Despite the fact that only a tiny minority of special education students have debilitating disabilities precluding academic progress, an attitude of warehousing is not far from the surface among too many people. For instance, a school district official made the following statement to the Arizona Republic in 2011 regarding the state’s grading system and the emphasis on the gains of low-performing students:

“Our concern is that many of those in the lowest 25 percent are special-education students and . . . will probably always have a hard time.”

This prophecy is not only disgusting but falls straight into the self-fulfilling category: kids will automatically face a hard time if the adults in charge of their education don’t believe they can make academic progress. Mind you that like all other public schools, Arizona districts receive additional funds for special needs students, but bristle at the thought of being held to account for the learning progress of those students. One can only draw the inference that they see their role as warehousing special needs children, not educating them. The soft bigotry of low-expectations lives and breathes.

The PLSA parents are not pawns- they are doing what the parents of special needs children have been forced to do for decades: fighting for their children. If the FEA suit prevails, they lose the ability to take control of the education of their child. They have a direct interest in the outcome, and decided not to be a passive “collateral casualty” of the teacher’s union. The less the special education system operates as a “take it or leave it” system for those who cannot afford expensive attorneys the more children we will see reach their potential. Mr. Flagg lives in a state that has made remarkable progress for special needs children in public school while not coincidentally making them all eligible to attend a public or private school of their choice, so let’s avoid any pretense that this is going to hurt the public school system.

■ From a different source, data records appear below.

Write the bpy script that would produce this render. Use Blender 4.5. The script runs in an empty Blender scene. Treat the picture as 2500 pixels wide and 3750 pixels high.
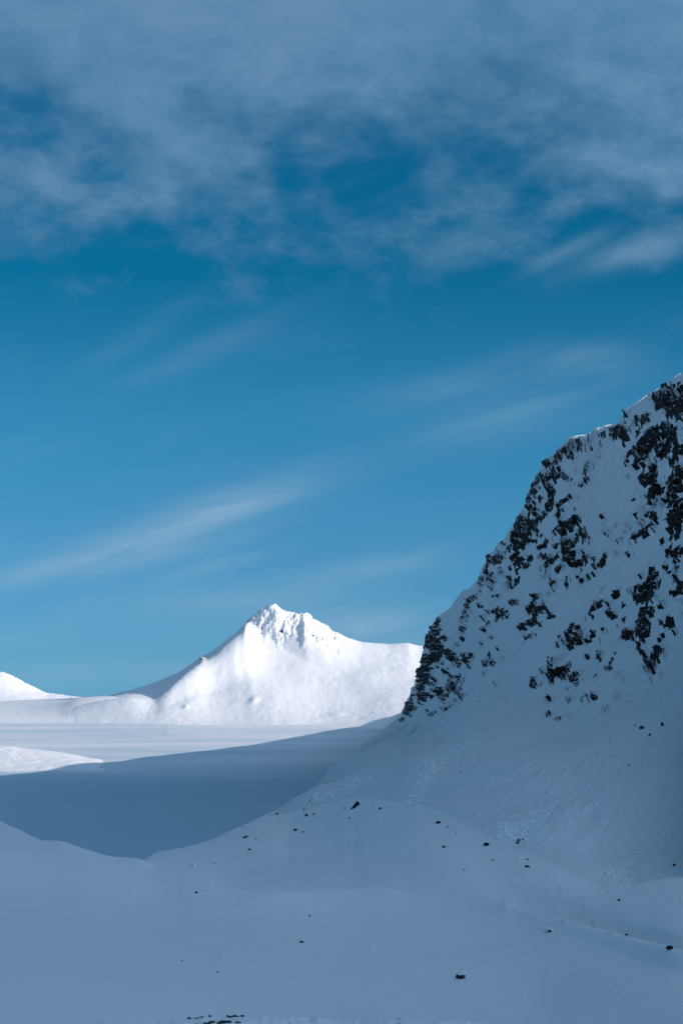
import bpy, bmesh, math, random
import numpy as np
from mathutils import Vector, Matrix

random.seed(7)
rng = np.random.default_rng(7)
scene = bpy.context.scene
col = scene.collection

# ------------------------------------------------------------------ camera
F = 7000.0                       # focal length in photograph pixels (2500 x 3750)
CAMZ = 50.0
PITCH = math.atan(605.0 / F)     # horizon at pixel row 2480
cam = bpy.data.cameras.new('camera')
cam.sensor_fit = 'VERTICAL'
cam.sensor_height = 24.0
cam.lens = 24.0 * F / 3750.0
cam.clip_start = 0.5
cam.clip_end = 60000.0
camo = bpy.data.objects.new('camera', cam)
camo.location = (0, 0, CAMZ)
camo.rotation_euler = (math.pi / 2 + PITCH, 0, 0)
col.objects.link(camo)
scene.camera = camo

# ------------------------------------------------------------------ light
SUN = Vector((2.49, -1.0, 1.0)).normalized()      # direction towards the sun
SUN_EL = math.asin(SUN.z)
SUN_AZ = math.atan2(SUN.x, SUN.y)
sun = bpy.data.lights.new('sun', 'SUN')
sun.energy = 4.35
sun.angle = math.radians(0.5)
sun.color = (1.0, 0.88, 0.81)
suno = bpy.data.objects.new('sun', sun)
suno.rotation_euler = SUN.to_track_quat('Z', 'Y').to_euler()
suno.location = (200, -100, 400)
col.objects.link(suno)

scene.view_settings.view_transform = 'Standard'
scene.view_settings.look = 'None'
scene.view_settings.exposure = 0.0
scene.view_settings.gamma = 1.0
scene.view_settings.use_curve_mapping = False


class NT:
    """small helper to write node graphs"""
    def __init__(self, tree):
        self.t = tree

    def node(self, kind, **kw):
        n = self.t.nodes.new(kind)
        for k, v in kw.items():
            setattr(n, k, v)
        return n

    def put(self, sock, v):
        if hasattr(v, 'links'):
            self.t.links.new(v, sock)
        elif isinstance(v, (int, float)) and hasattr(sock.default_value, '__len__'):
            sock.default_value = (v, v, v)
        elif isinstance(v, (tuple, list)) and len(sock.default_value) == 4 and len(v) == 3:
            sock.default_value = (*v, 1)
        else:
            sock.default_value = v

    def m(self, op, a, b=None, c=None, clamp=False):
        n = self.node('ShaderNodeMath', operation=op, use_clamp=clamp)
        for i, v in enumerate((a, b, c)):
            if v is not None:
                self.put(n.inputs[i], v)
        return n.outputs[0]

    def vm(self, op, a, b=None):
        n = self.node('ShaderNodeVectorMath', operation=op)
        self.put(n.inputs[0], a)
        if b is not None:
            self.put(n.inputs[1], b)
        return n.outputs['Value'] if op in ('DOT_PRODUCT', 'LENGTH') else n.outputs[0]

    def noise(self, vec, scale, detail=5, rough=0.55, dist=0.0):
        n = self.node('ShaderNodeTexNoise')
        self.put(n.inputs['Vector'], vec)
        n.inputs['Scale'].default_value = scale
        n.inputs['Detail'].default_value = detail
        n.inputs['Roughness'].default_value = rough
        n.inputs['Distortion'].default_value = dist
        return n.outputs['Fac']

    def smooth(self, v, a, b, lo=0.0, hi=1.0):
        n = self.node('ShaderNodeMapRange', interpolation_type='SMOOTHSTEP')
        self.put(n.inputs[0], v)
        for i, k in enumerate((a, b, lo, hi)):
            n.inputs[i + 1].default_value = k
        return n.outputs[0]

    def mix(self, f, a, b):
        n = self.node('ShaderNodeMix', data_type='RGBA')
        self.put(n.inputs[0], f)
        self.put(n.inputs[6], a)
        self.put(n.inputs[7], b)
        return n.outputs[2]

    def mul(self, a, b):
        n = self.node('ShaderNodeMix', data_type='RGBA', blend_type='MULTIPLY')
        n.inputs[0].default_value = 1.0
        self.put(n.inputs[6], a)
        self.put(n.inputs[7], b)
        return n.outputs[2]

    def ramp(self, f, stops):
        n = self.node('ShaderNodeValToRGB')
        self.put(n.inputs[0], f)
        e = n.color_ramp.elements
        while len(e) < len(stops):
            e.new(0.5)
        for i, (p, c) in enumerate(stops):
            e[i].position = p
            e[i].color = (*c, 1)
        return n.outputs[0]


# ------------------------------------------------------------------ sky
world = bpy.data.worlds.new('World')
scene.world = world
world.use_nodes = True
w = NT(world.node_tree)
bg = world.node_tree.nodes['Background']
bg.inputs['Strength'].default_value = 0.1
sky = w.node('ShaderNodeTexSky', sky_type='NISHITA', sun_disc=False)
sky.sun_elevation = SUN_EL
sky.sun_rotation = SUN_AZ
sky.altitude = 1500
sky.dust_density = 0.3
sky.ozone_density = 2.0
D = w.node('ShaderNodeTexCoord').outputs['Generated']
sx = w.node('ShaderNodeSeparateXYZ')
w.put(sx.inputs[0], D)
X, Y, Z = sx.outputs
EL = w.m('ARCSINE', Z)
AZ = w.m('ARCTAN2', X, Y)
# deep polarised blue: tint of the clear sky by elevation
tint = w.ramp(w.m('MULTIPLY_ADD', EL, 2.0, 0.02, clamp=True), [
    (0.00, (0.26, 0.57, 0.90)), (0.16, (0.24, 0.67, 0.91)),
    (0.30, (0.16, 0.72, 0.91)), (0.44, (0.02, 0.58, 0.75)), (1.0, (0.05, 0.60, 0.84))])
svec = w.node('ShaderNodeCombineXYZ')
w.put(svec.inputs[0], X)
w.put(svec.inputs[1], Y)
w.put(svec.inputs[2], w.m('ADD', w.m('MAXIMUM', Z, 0.0), 0.05))
w.put(sky.inputs[0], w.vm('NORMALIZE', svec.outputs[0]))
clear = w.mul(sky.outputs[0], tint)


def gauss(az0, el0, sa, se, rot=0.0):
    """soft elongated patch on the sky, centred on a direction"""
    c, s_ = math.cos(rot), math.sin(rot)
    da = w.m('SUBTRACT', AZ, az0)
    de = w.m('SUBTRACT', EL, el0)
    u = w.m('MULTIPLY_ADD', da, c / sa, w.m('MULTIPLY', de, s_ / sa))
    v = w.m('MULTIPLY_ADD', da, -s_ / se, w.m('MULTIPLY', de, c / se))
    q = w.m('MULTIPLY_ADD', u, u, w.m('MULTIPLY', v, v))
    return w.m('EXPONENT', w.m('MULTIPLY', q, -1.0))


def sdir(px, py):
    return (px - 1250) / F, PITCH + math.atan((1875 - py) / F)


def patch(px, py, sa, se, rot=0.0):
    a, e = sdir(px, py)
    return gauss(a, e, sa / F, se / F, math.radians(rot))


# streaky wisps: noise stretched along a slant
cv = w.node('ShaderNodeCombineXYZ')
ca, sa_ = math.cos(math.radians(17)), math.sin(math.radians(17))
w.put(cv.inputs[0], w.m('MULTIPLY', w.m('MULTIPLY_ADD', AZ, ca, w.m('MULTIPLY', EL, sa_)), 0.17))
w.put(cv.inputs[1], w.m('MULTIPLY_ADD', AZ, -sa_, w.m('MULTIPLY', EL, ca)))
wn = w.noise(cv.outputs[0], 26, 6, 0.6, 0.6)
wisp = w.m('MULTIPLY', patch(700, 1910, 400, 74, 17), 0.9)
for args, k in [((330, 2065, 420, 45, 12), .6), ((560, 1200, 260, 45, 32), .26), ((760, 1270, 330, 50, 25), .18),
                ((1680, 910, 140, 60, 10), .34), ((2080, 930, 160, 28, 25), .32), ((2380, 930, 260, 50, 14), .4),
                ((1750, 1400, 420, 60, 10), .30), ((2150, 1330, 220, 60, -5), .30), ((1900, 1540, 400, 90, 12), .22),
                ((1400, 2075, 260, 45, 8), .32), ((800, 2070, 220, 28, 14), .25), ((860, 2200, 420, 70, 5), .34),
                ((1350, 2300, 420, 80, 0), .62), ((420, 2460, 420, 50, 3), .34), ((120, 2330, 260, 60, 5), .22)]:
    wisp = w.m('ADD', wisp, w.m('MULTIPLY', patch(*args), k))
wisp = w.m('MULTIPLY', wisp, w.smooth(wn, 0.22, 0.70))
generic = w.m('MULTIPLY', w.smooth(wn, 0.50, 0.85), 0.16)
wisp = w.m('MINIMUM', w.m('ADD', wisp, generic), 0.85)
skyc = w.mix(wisp, clear, (3.0, 4.6, 6.3))
# cloud deck that covers the upper sky
dv = w.vm('MULTIPLY', D, (1.0, 1.0, 1.7))
n1 = w.noise(dv, 8.0, 7, 0.56, 0.35)
n2 = w.noise(dv, 26.0, 5, 0.6, 0.2)
nn = w.m('ADD', w.m('MULTIPLY', w.m('SUBTRACT', n1, 0.5), 0.13), w.m('MULTIPLY', w.m('SUBTRACT', n2, 0.5), 0.22))
bias = w.m('SUBTRACT', w.m('MULTIPLY', patch(700, 480, 260, 260), .05), 0.0)
for args, k in [((90, 430, 150, 150), -.085), ((690, 400, 110, 70, -40), -.07), ((1180, 620, 260, 80), -.05), ((1750, 520, 260, 110), -.06),
                ((2050, 170, 110, 90), -.06), ((150, 700, 260, 160), .02), ((2400, 560, 320, 180), .05),
                ((2230, 500, 120, 60), -.06), ((640, 560, 160, 120), .03), ((1000, 800, 300, 120), .02), ((500, 380, 180, 150), .04)]:
    bias = w.m('ADD', bias, w.m('MULTIPLY', patch(*args), k * (.6 if k < 0 else 1)))
nn = w.m('MULTIPLY', w.m('ADD', nn, bias), w.smooth(EL, 0.27, 0.33, 1.0, 0.45))     # the veil closes higher up
cov = w.smooth(w.m('ADD', w.m('SUBTRACT', EL, 0.271), nn), -0.062, 0.085)
shade = w.ramp(w.m('ADD', w.m('MULTIPLY', n1, 0.6), w.m('MULTIPLY', n2, 0.4)), [
    (0.30, (0.72, 1.84, 3.18)), (0.62, (1.20, 2.33, 3.82))])
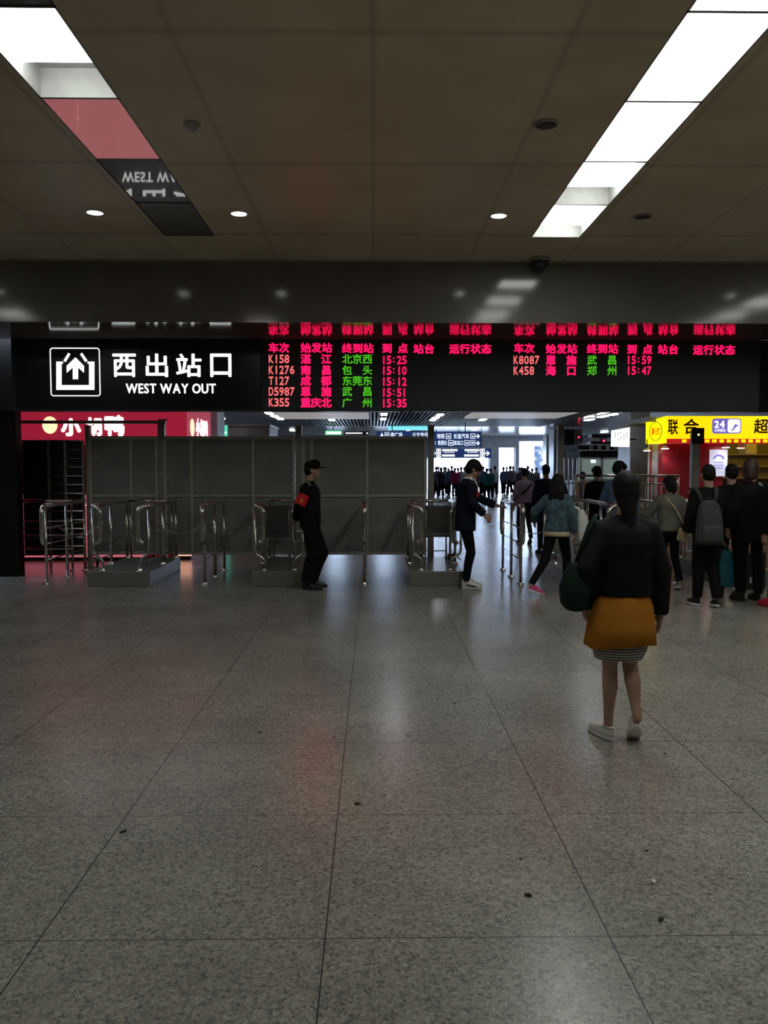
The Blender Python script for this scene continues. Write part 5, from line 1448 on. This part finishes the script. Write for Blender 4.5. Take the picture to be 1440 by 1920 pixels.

So my question for Mr. Flagg is as follows: if you were forced to repeat life as a special needs child, would you want your parents to have an opt-out for you if they found you in a school run by people checking off boxes on a form, unconcerned with your progress, and displaying the attitude expressed above? If not, why would you make yourself a willing pawn-a mere funding unit- of a public school ignoring your needs?  Even pawns have the potential to become a queen if not carelessly sacrificed.

If so, welcome to the parental choice movement. All is forgiven.